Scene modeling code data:
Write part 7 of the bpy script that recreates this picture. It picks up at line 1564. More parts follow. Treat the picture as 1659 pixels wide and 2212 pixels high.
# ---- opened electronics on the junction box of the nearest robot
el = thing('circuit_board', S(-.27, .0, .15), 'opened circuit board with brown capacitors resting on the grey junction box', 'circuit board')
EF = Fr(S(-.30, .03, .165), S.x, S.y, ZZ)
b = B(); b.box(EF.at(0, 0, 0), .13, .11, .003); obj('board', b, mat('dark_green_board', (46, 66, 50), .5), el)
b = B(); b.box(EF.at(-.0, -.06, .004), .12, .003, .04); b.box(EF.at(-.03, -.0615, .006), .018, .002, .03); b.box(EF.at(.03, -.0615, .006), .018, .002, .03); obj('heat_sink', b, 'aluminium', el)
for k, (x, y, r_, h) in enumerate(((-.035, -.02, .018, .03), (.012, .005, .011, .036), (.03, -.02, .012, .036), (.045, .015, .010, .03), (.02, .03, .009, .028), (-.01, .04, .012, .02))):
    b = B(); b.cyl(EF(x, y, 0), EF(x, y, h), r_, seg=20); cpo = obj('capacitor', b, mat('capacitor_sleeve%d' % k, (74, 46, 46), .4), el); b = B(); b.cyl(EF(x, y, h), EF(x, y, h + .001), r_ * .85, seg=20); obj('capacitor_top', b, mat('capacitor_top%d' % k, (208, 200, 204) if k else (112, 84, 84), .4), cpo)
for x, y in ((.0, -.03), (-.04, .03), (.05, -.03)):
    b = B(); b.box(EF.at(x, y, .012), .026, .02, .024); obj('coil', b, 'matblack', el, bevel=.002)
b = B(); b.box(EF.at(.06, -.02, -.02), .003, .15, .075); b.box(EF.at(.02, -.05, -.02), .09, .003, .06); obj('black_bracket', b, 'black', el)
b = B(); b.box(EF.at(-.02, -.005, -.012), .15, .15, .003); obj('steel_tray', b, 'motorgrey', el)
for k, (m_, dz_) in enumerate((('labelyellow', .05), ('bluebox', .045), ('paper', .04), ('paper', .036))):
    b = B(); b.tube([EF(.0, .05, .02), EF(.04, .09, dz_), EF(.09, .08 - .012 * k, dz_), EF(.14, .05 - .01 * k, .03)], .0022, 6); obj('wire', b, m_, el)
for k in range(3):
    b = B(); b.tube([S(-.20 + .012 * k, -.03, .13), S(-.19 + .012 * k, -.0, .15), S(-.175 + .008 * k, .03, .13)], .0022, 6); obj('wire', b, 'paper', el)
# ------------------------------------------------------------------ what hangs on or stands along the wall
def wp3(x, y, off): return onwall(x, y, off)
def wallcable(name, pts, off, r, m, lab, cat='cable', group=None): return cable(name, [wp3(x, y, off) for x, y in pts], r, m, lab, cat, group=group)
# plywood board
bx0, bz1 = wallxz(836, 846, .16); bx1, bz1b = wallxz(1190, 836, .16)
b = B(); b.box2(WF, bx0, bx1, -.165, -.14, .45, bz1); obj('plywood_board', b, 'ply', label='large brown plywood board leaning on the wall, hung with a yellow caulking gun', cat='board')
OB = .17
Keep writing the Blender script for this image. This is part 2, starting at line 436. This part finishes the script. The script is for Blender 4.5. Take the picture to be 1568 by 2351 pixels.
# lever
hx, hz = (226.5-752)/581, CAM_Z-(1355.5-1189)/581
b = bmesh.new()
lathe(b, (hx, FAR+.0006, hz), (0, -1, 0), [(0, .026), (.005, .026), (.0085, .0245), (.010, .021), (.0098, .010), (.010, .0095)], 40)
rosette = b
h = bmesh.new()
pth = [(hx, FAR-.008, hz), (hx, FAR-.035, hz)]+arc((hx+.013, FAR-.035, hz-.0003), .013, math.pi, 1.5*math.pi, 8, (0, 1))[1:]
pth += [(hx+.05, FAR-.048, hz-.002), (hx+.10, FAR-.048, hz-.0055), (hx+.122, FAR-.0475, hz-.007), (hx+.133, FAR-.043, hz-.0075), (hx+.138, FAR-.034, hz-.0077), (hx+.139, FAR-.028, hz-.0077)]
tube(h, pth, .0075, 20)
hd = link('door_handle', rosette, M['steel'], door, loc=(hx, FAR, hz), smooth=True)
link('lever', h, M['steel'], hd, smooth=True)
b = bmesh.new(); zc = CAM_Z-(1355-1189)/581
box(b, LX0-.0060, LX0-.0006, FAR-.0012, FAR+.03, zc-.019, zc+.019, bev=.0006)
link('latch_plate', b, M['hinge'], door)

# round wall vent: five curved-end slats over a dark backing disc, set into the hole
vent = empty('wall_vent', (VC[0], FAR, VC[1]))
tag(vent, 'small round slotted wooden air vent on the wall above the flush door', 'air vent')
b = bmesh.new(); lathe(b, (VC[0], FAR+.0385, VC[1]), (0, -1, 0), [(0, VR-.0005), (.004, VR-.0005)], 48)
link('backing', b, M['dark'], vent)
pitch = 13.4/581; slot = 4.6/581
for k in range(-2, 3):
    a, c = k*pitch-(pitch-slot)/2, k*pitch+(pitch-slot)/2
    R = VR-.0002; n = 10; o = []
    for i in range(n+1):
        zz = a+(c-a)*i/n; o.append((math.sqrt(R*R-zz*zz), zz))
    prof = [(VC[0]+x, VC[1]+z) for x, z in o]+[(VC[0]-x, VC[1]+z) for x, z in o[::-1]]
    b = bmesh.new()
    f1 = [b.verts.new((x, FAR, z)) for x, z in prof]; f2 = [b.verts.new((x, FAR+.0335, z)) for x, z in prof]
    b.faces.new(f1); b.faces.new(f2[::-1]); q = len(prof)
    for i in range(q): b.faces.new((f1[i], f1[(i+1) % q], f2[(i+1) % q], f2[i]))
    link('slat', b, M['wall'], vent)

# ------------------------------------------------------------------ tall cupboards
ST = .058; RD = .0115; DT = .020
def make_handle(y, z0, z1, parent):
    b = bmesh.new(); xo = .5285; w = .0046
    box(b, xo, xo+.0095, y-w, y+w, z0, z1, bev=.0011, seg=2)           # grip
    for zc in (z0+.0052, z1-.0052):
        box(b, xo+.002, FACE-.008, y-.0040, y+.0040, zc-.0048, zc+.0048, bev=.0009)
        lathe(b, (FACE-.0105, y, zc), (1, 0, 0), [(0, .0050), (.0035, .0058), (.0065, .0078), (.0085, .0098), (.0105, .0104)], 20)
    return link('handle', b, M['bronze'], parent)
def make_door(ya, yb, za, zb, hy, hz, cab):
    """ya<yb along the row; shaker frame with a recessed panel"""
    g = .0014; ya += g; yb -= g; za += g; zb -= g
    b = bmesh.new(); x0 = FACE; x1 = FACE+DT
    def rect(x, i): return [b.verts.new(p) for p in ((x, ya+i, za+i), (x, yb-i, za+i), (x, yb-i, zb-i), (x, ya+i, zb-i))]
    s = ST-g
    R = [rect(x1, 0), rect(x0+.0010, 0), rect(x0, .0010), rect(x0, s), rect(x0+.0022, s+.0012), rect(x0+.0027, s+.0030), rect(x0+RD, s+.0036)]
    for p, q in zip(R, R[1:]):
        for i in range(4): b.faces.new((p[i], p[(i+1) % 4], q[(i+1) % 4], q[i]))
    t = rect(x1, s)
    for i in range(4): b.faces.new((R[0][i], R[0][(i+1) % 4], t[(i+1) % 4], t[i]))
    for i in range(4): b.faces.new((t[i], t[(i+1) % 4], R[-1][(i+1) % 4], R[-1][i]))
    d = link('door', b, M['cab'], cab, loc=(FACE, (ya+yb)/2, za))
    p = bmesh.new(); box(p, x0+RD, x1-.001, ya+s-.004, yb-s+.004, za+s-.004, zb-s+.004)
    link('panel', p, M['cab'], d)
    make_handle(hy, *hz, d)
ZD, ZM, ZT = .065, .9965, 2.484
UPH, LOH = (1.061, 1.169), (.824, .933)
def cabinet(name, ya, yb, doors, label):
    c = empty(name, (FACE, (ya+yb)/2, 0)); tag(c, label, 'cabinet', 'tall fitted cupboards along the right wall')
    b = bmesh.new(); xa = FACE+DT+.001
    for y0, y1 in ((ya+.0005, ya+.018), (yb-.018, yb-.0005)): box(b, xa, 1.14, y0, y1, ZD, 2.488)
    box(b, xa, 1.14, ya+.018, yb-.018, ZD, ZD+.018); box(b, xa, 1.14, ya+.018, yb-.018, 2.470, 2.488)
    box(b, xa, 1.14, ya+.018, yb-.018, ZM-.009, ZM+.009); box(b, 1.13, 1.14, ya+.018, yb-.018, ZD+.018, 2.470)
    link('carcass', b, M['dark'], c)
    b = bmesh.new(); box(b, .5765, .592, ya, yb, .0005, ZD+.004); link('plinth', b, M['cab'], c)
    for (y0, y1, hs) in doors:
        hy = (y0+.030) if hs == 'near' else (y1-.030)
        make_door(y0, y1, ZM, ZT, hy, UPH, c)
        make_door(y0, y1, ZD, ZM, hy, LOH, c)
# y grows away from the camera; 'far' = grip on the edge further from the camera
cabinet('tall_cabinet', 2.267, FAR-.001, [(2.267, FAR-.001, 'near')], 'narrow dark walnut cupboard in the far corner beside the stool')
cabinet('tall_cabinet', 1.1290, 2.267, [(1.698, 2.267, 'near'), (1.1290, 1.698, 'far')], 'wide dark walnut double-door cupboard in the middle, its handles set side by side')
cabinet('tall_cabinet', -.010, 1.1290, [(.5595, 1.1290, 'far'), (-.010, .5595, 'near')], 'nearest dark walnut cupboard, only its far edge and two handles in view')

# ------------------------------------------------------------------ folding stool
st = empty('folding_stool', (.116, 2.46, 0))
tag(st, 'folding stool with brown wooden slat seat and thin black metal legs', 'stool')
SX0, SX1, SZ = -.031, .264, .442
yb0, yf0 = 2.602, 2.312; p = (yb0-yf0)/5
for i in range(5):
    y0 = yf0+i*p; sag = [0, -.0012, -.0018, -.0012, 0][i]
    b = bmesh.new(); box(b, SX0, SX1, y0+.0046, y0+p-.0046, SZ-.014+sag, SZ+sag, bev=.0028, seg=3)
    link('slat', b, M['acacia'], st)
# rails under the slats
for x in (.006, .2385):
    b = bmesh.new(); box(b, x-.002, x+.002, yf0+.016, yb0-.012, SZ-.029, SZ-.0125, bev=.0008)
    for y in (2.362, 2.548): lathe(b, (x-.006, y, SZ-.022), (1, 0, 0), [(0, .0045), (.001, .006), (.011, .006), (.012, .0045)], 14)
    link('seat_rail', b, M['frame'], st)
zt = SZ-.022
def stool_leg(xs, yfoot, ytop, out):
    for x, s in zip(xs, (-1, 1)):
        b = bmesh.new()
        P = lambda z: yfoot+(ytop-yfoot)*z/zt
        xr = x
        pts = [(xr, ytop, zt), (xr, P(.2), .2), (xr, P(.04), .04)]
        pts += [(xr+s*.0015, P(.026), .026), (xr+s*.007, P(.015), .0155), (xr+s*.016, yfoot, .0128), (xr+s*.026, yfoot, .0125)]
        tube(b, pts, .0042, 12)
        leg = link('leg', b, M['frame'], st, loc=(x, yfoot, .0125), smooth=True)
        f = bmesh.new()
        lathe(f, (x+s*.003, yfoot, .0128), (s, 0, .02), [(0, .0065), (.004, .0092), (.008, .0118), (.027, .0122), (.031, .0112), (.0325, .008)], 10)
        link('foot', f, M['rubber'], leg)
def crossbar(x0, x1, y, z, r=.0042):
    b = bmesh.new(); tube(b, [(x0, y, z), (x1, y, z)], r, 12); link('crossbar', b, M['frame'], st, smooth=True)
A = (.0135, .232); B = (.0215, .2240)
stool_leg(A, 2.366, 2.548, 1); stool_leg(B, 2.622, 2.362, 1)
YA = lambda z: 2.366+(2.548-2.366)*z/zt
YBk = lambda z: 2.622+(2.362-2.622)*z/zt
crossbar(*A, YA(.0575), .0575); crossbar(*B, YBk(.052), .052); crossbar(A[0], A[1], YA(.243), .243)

- INSTRUCTION
Extract, word for word, every line beginning with the one that holds "Keep writing the" and concluding with the one that holds "link('latch_plate', b, M['hinge'], door)". Include both of those lines.

- WRITTEN ANSWER
Keep writing the Blender script for this image. This is part 2, starting at line 436. This part finishes the script. The script is for Blender 4.5. Take the picture to be 1568 by 2351 pixels.
# lever
hx, hz = (226.5-752)/581, CAM_Z-(1355.5-1189)/581
b = bmesh.new()
lathe(b, (hx, FAR+.0006, hz), (0, -1, 0), [(0, .026), (.005, .026), (.0085, .0245), (.010, .021), (.0098, .010), (.010, .0095)], 40)
rosette = b
h = bmesh.new()
pth = [(hx, FAR-.008, hz), (hx, FAR-.035, hz)]+arc((hx+.013, FAR-.035, hz-.0003), .013, math.pi, 1.5*math.pi, 8, (0, 1))[1:]
pth += [(hx+.05, FAR-.048, hz-.002), (hx+.10, FAR-.048, hz-.0055), (hx+.122, FAR-.0475, hz-.007), (hx+.133, FAR-.043, hz-.0075), (hx+.138, FAR-.034, hz-.0077), (hx+.139, FAR-.028, hz-.0077)]
tube(h, pth, .0075, 20)
hd = link('door_handle', rosette, M['steel'], door, loc=(hx, FAR, hz), smooth=True)
link('lever', h, M['steel'], hd, smooth=True)
b = bmesh.new(); zc = CAM_Z-(1355-1189)/581
box(b, LX0-.0060, LX0-.0006, FAR-.0012, FAR+.03, zc-.019, zc+.019, bev=.0006)
link('latch_plate', b, M['hinge'], door)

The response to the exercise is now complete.